Supplied information ▸
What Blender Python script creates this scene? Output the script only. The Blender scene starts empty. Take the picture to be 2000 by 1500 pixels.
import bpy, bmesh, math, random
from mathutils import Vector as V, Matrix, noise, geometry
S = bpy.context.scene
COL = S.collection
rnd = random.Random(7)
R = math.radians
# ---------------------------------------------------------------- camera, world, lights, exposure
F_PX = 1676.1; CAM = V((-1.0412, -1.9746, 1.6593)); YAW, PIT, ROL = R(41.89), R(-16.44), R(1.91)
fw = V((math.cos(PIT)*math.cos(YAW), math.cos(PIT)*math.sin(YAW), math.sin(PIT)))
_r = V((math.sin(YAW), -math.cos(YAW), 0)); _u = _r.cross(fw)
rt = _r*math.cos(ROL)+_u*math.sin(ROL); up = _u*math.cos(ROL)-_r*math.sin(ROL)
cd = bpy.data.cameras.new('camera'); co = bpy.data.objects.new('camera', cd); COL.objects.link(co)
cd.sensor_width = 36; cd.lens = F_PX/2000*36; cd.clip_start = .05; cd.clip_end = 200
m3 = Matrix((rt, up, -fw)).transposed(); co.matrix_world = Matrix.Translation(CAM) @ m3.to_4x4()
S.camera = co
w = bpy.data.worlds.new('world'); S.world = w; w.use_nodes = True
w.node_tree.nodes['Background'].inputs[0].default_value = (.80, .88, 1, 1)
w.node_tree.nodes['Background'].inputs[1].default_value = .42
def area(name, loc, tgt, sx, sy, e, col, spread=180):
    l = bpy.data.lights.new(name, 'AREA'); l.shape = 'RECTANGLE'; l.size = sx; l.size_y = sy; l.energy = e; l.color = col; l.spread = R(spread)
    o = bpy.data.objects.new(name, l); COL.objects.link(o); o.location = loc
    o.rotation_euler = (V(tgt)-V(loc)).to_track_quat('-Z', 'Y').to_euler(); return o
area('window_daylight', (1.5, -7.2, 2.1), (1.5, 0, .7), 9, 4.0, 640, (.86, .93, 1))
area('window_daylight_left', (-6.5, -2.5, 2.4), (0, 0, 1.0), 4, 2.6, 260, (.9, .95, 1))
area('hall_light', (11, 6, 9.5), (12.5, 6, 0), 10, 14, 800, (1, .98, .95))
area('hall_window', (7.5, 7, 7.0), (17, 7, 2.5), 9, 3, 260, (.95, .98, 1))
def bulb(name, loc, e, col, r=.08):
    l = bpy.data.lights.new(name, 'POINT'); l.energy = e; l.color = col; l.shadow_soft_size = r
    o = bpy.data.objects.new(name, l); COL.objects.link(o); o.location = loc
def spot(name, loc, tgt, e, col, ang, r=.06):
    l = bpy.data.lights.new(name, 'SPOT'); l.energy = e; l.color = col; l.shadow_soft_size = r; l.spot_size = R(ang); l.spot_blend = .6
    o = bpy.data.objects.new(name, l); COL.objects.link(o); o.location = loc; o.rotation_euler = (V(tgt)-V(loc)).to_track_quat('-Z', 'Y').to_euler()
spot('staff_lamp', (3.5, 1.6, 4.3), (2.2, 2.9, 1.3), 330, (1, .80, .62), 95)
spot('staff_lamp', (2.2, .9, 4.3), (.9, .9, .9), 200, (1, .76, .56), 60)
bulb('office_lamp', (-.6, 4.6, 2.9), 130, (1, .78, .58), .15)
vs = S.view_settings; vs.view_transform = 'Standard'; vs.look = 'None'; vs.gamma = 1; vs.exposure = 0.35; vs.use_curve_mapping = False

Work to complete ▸
Each line in the material either holds the string "scene" or does not. State how many do, and nothing else.

Output of the exercise ▸
2